-- Prompt --
Print, without altering anything, the lines from the one that holds "1440 pixels high." to the one that holds "rect_tower('bastion_tower', 'low battlemented", inclusive. No other lines belong in the output.

— begin —

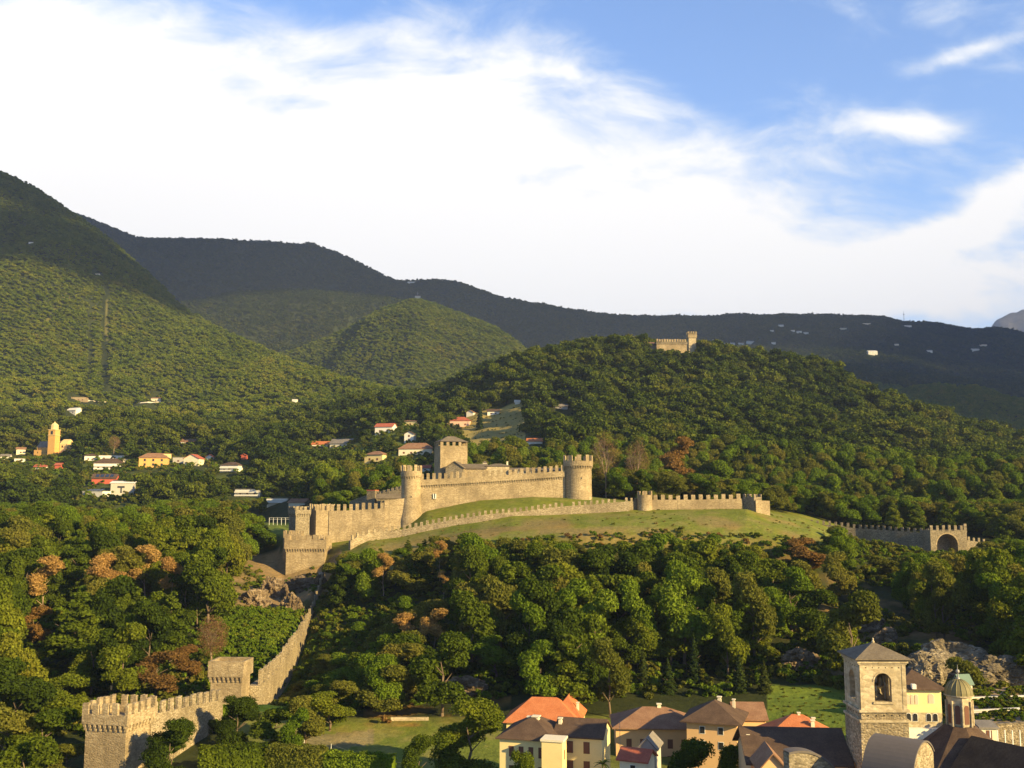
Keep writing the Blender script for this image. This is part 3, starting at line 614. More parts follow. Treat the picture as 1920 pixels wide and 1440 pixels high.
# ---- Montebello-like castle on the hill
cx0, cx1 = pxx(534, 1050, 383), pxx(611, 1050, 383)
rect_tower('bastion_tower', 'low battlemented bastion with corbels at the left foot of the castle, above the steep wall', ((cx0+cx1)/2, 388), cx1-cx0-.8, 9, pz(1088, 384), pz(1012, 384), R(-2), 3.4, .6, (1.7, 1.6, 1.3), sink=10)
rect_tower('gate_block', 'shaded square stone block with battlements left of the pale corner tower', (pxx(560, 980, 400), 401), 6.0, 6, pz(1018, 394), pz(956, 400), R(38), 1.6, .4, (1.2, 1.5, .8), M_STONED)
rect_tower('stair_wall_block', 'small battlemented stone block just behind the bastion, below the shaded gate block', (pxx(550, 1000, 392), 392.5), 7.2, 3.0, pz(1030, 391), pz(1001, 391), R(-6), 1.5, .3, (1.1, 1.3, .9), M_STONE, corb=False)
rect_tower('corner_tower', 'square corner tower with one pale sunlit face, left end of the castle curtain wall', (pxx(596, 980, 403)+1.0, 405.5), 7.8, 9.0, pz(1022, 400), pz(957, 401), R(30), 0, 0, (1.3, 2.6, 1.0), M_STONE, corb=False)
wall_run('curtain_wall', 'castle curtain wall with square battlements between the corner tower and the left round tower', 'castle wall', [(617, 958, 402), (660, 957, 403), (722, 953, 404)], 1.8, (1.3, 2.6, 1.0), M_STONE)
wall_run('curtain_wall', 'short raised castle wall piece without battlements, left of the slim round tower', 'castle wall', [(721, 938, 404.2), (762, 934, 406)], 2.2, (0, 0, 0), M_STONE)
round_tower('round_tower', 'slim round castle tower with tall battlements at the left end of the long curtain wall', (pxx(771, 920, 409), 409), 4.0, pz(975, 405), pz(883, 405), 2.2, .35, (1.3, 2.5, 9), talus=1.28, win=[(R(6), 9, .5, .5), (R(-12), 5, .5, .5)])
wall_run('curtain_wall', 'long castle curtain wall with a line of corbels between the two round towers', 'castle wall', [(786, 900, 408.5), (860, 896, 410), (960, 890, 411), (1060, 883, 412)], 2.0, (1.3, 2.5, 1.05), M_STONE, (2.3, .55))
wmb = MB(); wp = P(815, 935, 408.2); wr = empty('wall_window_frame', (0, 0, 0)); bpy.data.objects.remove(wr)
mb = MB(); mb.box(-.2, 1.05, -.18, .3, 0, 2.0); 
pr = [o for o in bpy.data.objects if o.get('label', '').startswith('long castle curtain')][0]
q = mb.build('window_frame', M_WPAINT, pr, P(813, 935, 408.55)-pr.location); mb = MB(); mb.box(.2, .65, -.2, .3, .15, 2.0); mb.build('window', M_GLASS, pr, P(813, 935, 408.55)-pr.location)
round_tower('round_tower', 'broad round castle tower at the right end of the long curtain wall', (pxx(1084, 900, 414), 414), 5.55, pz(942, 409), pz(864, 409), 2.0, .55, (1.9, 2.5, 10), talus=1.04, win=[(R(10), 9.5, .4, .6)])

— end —
— begin —

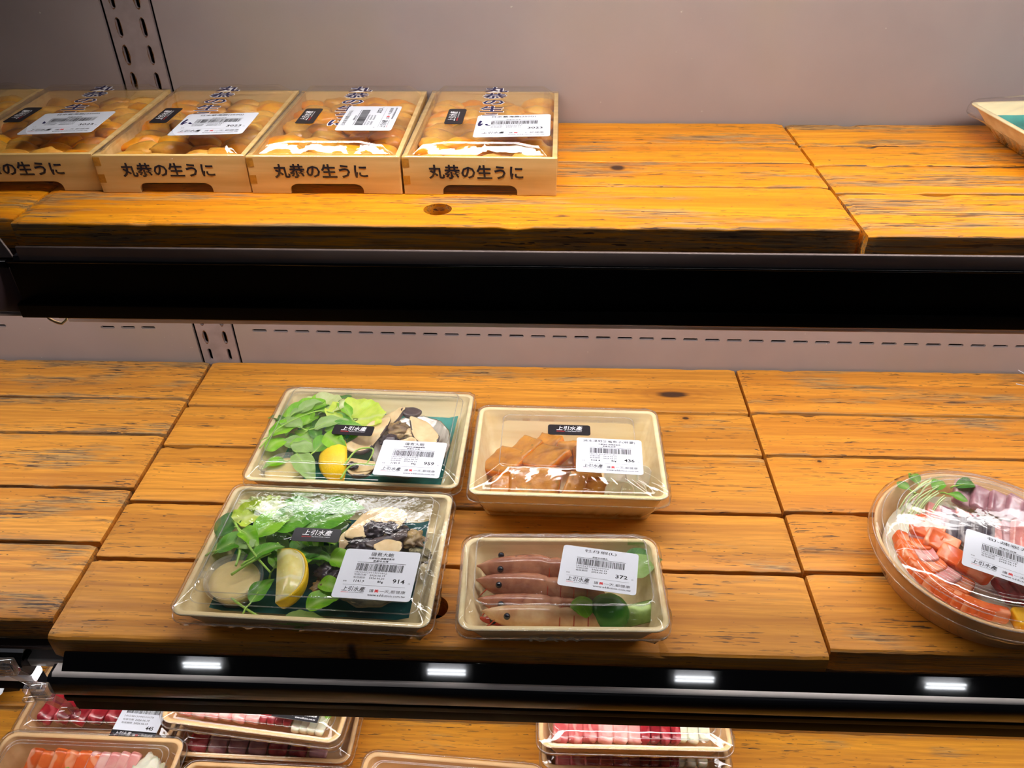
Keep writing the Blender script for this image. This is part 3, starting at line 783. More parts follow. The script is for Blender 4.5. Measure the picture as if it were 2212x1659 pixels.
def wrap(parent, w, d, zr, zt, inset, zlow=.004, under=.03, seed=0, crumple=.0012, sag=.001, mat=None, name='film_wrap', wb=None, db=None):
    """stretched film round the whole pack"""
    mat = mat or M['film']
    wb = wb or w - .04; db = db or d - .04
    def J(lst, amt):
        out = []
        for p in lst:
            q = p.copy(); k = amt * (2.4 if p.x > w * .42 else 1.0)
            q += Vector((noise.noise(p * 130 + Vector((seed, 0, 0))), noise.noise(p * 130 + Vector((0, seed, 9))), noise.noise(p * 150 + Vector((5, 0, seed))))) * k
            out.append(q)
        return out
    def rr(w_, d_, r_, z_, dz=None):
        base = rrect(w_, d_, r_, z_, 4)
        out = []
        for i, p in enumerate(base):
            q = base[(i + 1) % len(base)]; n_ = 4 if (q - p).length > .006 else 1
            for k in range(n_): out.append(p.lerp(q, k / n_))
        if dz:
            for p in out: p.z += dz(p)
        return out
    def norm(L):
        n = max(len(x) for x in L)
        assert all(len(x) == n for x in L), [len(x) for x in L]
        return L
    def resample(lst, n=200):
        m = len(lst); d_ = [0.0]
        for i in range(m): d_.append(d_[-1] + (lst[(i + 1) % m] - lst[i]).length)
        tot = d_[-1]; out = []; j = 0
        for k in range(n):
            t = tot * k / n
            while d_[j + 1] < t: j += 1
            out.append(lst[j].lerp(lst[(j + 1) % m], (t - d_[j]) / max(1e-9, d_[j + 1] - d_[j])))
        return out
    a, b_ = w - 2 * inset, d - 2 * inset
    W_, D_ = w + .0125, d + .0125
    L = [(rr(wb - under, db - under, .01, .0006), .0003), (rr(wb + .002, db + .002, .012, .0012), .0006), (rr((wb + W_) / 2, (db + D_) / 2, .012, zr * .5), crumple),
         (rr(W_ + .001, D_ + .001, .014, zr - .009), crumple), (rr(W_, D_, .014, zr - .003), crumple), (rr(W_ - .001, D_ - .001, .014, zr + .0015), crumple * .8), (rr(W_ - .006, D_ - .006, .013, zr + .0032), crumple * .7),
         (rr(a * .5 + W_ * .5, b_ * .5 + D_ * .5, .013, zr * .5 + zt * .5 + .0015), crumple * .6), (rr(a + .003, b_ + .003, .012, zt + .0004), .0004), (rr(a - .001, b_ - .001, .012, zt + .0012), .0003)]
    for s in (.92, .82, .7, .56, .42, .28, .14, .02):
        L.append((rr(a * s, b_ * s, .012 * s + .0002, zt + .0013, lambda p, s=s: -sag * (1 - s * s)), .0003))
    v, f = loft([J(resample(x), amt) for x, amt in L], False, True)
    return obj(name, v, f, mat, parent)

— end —

-- Exercise output --
Keep writing the Blender script for this image. This is part 3, starting at line 614. More parts follow. Treat the picture as 1920 pixels wide and 1440 pixels high.
# ---- Montebello-like castle on the hill
cx0, cx1 = pxx(534, 1050, 383), pxx(611, 1050, 383)
rect_tower('bastion_tower', 'low battlemented bastion with corbels at the left foot of the castle, above the steep wall', ((cx0+cx1)/2, 388), cx1-cx0-.8, 9, pz(1088, 384), pz(1012, 384), R(-2), 3.4, .6, (1.7, 1.6, 1.3), sink=10)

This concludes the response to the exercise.